In other humor, a “Faculty News” column reported, “For several weeks now Ila Nicholson, instructor in dramatics, has been trying to do two things:  occupy an easy chair by the radio in the office, and impress the value of concentration upon the minds of the less ambitious members of the Senior Class.  She remarked that she almost wished she had an Austin Car to convey her on the many trips she is forced to make, in chasing the scattered members of the Senior flock back into their room.”

And someone called “The Style Editor” gave a fashion preview of our commencement, to be held in May, by going on at great length about the standard suits, shirts, and shoes the boys would wear.

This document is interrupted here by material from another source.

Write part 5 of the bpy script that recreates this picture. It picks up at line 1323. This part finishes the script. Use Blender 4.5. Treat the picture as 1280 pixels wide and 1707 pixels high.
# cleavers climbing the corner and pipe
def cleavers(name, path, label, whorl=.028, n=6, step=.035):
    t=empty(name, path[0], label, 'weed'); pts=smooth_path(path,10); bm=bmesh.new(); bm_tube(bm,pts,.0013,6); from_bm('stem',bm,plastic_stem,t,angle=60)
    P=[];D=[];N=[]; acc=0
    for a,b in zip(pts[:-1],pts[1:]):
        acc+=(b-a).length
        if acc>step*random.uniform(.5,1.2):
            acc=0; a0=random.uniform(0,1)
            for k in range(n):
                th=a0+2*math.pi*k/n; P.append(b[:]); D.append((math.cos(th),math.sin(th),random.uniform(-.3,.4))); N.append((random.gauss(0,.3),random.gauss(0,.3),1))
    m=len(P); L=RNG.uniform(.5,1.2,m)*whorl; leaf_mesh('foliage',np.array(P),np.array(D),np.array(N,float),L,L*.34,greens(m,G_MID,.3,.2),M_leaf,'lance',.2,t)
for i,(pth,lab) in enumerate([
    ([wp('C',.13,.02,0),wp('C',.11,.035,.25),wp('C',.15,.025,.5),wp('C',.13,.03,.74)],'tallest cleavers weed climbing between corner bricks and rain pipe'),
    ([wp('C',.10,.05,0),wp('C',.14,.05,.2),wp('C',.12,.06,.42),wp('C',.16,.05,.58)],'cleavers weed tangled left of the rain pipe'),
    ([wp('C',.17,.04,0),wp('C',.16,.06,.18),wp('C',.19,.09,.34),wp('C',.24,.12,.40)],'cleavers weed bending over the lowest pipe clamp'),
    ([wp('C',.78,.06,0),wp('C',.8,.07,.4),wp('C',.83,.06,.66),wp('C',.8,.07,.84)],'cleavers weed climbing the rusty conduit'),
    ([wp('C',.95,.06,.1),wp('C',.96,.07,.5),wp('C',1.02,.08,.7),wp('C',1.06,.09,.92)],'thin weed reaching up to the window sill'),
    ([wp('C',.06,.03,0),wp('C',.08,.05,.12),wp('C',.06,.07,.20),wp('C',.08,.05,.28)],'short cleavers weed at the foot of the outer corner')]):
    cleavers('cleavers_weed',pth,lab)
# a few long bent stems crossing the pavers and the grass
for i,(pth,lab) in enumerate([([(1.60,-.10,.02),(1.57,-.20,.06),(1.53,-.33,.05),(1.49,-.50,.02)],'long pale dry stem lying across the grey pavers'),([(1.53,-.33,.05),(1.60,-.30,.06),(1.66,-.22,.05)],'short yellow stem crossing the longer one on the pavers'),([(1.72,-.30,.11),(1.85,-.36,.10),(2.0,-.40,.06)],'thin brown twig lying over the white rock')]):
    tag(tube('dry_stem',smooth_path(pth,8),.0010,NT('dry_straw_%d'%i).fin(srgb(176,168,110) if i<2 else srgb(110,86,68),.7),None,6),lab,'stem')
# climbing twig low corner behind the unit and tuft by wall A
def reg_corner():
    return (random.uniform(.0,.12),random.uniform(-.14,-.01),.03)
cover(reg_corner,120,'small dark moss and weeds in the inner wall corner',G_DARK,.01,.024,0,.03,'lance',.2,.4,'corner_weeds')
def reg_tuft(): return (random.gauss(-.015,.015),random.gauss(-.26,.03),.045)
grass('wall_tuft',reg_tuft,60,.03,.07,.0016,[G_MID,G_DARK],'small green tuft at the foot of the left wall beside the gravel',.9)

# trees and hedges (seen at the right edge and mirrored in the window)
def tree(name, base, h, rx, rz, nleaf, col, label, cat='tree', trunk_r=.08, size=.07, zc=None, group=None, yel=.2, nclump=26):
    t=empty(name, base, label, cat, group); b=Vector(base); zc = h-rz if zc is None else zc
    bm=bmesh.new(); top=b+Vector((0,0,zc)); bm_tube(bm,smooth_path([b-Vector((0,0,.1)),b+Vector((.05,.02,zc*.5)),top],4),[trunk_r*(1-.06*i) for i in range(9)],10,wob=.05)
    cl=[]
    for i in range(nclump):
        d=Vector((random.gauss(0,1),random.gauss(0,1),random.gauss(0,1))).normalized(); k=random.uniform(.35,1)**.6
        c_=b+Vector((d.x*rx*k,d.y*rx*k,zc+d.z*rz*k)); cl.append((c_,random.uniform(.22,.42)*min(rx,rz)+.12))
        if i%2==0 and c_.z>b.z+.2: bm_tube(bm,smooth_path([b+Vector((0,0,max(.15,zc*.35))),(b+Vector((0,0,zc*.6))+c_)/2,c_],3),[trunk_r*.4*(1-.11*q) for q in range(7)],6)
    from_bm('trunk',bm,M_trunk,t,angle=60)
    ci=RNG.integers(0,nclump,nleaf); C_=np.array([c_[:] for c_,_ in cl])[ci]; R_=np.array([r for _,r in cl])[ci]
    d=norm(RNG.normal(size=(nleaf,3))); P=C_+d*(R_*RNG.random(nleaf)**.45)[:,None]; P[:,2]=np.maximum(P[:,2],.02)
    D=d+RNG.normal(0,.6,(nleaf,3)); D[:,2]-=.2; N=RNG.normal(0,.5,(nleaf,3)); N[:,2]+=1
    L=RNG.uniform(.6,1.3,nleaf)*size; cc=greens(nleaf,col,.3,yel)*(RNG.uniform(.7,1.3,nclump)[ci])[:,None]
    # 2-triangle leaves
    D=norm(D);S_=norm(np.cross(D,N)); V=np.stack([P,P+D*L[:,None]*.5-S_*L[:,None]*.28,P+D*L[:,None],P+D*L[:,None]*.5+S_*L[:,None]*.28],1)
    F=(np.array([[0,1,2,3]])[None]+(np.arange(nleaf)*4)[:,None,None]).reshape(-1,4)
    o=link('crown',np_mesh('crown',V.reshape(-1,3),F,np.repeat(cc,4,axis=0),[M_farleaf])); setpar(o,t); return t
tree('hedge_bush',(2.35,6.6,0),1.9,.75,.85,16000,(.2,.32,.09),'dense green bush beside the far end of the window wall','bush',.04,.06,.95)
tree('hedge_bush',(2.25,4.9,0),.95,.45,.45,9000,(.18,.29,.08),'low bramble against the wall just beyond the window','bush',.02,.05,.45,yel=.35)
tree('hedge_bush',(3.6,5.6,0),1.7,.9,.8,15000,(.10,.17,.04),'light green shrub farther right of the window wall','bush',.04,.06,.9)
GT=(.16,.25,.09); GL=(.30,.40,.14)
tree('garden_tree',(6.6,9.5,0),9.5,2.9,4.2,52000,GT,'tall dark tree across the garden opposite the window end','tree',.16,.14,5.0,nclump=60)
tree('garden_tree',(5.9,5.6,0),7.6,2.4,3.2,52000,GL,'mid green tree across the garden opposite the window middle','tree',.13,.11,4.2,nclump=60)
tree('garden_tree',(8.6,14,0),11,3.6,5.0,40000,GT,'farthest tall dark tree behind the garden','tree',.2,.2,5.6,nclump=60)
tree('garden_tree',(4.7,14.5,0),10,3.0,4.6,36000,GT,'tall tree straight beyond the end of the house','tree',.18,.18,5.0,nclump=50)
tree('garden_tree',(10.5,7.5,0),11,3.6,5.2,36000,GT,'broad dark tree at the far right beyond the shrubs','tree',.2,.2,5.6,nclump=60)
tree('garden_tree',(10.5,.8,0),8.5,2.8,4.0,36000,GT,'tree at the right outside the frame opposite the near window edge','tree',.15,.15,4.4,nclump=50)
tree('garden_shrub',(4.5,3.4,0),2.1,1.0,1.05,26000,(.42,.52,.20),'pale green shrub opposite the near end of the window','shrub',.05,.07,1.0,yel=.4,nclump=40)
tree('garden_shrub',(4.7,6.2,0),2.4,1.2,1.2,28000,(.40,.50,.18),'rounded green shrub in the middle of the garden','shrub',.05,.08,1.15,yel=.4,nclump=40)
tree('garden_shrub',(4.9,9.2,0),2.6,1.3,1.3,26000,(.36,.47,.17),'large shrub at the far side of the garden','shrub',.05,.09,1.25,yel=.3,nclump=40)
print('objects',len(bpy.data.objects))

It promises to be a promising affair in view of the many costumes to be worn by a bevy of senior boys.  Much time and energy have been devoted to planning every detail of their ensemble.  The three-piece suits will undoubtedly plan an important role in outfits worn by the men.  Wool in a great variety of weaves and patterns will appear as the most popular fabric.

Semi-fitted line and wide lapels stamp the coat of the stunning creation which David Burt will wear.

Richard Kilpatrick will add chic to his commencement costume by wearing one of the cotton fabric blouses of the tuck-in variety.

Smart Oxfords, either in brown or black and white, will strike the keynote in accessories.  Style enthusiasts are eagerly waiting to see whether Welcome Reed chooses the three- or four-eyelet patterns in footwear.

The girls of the class will wear the conventional white.

The December 19 edition of The Blue and White was dedicated to the oldest member of the faculty and one of the most popular, Dan R. Wallace, who taught Commercial courses.  He would turn 71 on Christmas Day.  His age made him the “dean of Guernsey County’s teachers,” but he was also “the life of any high school function and our most ardent fan at the athletic contests,” in Superintendent Nicholson’s words.

There was some talk that Prohibition should be repealed so that people could once again legally drink alcohol nationwide, but on January 6, we heard a talk given by Mr. Shreiver of the Anti-Saloon League.  He was against repeal, of course.  Then on January 23 there was a Temperance Day observance.

Our Junior-Senior Banquet was held at the Cambridge Country Club.  That was quite an upgrade from the previous year's dinner at the high school that our class, as juniors, had put on.  This year, we were the honored guests.  There were roses and candles on the tables, and dinner music while we were eating.  Then speeches were given by some of the students and all of the faculty.  Durward was the toastmaster.  Afterwards, the tables were removed and we had dancing and games for the rest of the evening.

I got to appear in one last play before I graduated.  It was our senior class play, Cat o’ Nine Tails, a mystery.  I played Theodora Maitland, a friend of the family who ran a lodge in northern Maine.  Again I had a lot of fun.  (And that’s why later, when you were in high school, Tom, that I urged you to try out for the plays.)

Our final days went by in a rush.  The senior play was on Thursday evening, May 14.  The Baccalaureate services were on Sunday evening, May 17.  And the Commencement was on Thursday evening, May 21.  At the Commencement, our Senior Girls’ Sextette sang “Bendemeer’s Stream.”

I didn’t much care for our class motto; whoever wrote it didn’t know the difference between a fiddle and a piano.  The motto was “On the Violin of Life, We Strike the Chords of Success.”

Anyway, here’s our senior class picture.  And there I am in the second row.

Thus came to a close the high school career of Ann Buckingham, Byesville High School Class of 1931.